02 November 2013, The Tablet

Tributes for first Catholic premier


Poland

Polish Church leaders have praised the work of Eastern Europe’s first post-Communist Catholic head of government, Tadeusz Mazowiecki, who died on Monday in Warsaw aged 86, writes Jonathan Luxmoore.

“As a person of deep spirituality, he built his personality, private life and public activism on Christian values – not as some empty slogan or tool for obtaining concrete goals, but as an authentic foundation,” Archbishop Jozef Kowalczyk, Poland’s Catholic primate, said. “Dialogue was the only effective way of resolving conflicts and problems for him.
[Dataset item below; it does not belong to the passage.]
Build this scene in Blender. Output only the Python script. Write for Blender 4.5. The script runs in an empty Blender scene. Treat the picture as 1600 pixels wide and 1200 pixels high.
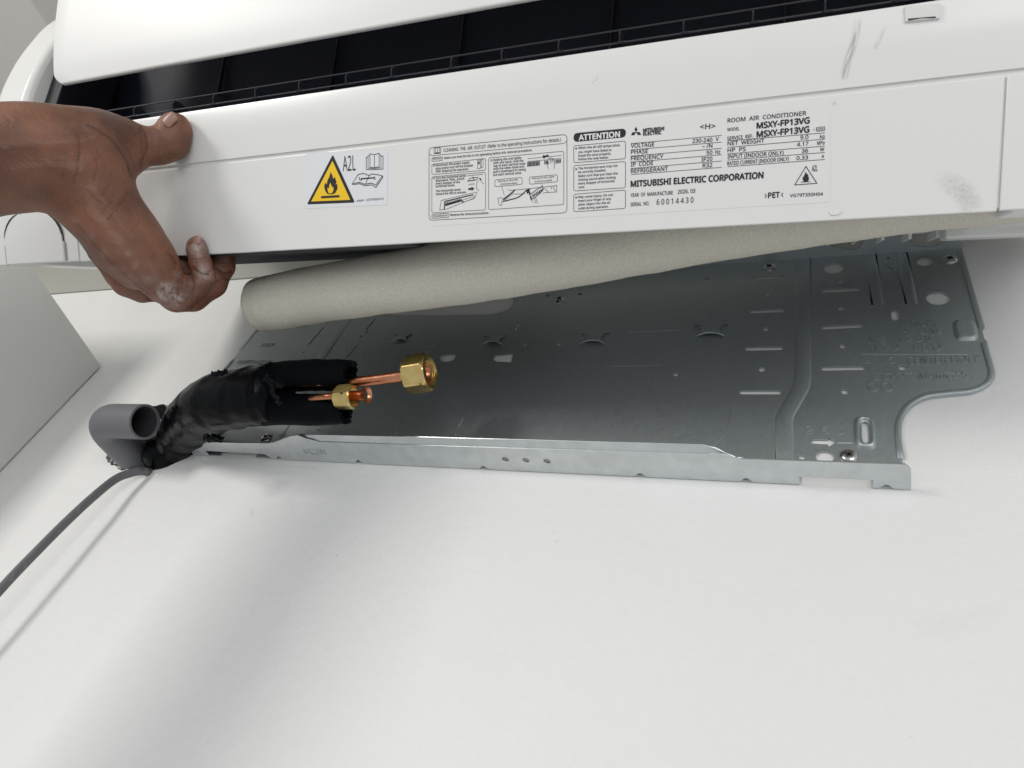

He could talk to everyone.” After 11 years as a member of the Communist-controlled State Assembly, Mazowiecki became a prominent dissident, becoming an adviser to the Solidarity union and its leader, Lech Walesa, in August 1980.

Interned when Solidarity was crushed by martial law in December 1981, he helped organise round-table negotiations in 1989, and served as Polish premier from August 1989 to December 1990.

In a 1990 Tablet interview, Mazowiecki said he was grateful for the Church’s “fundamental role” in supporting his government, and he hoped Poles would find their “deepest foundations of value” in the Catholic faith.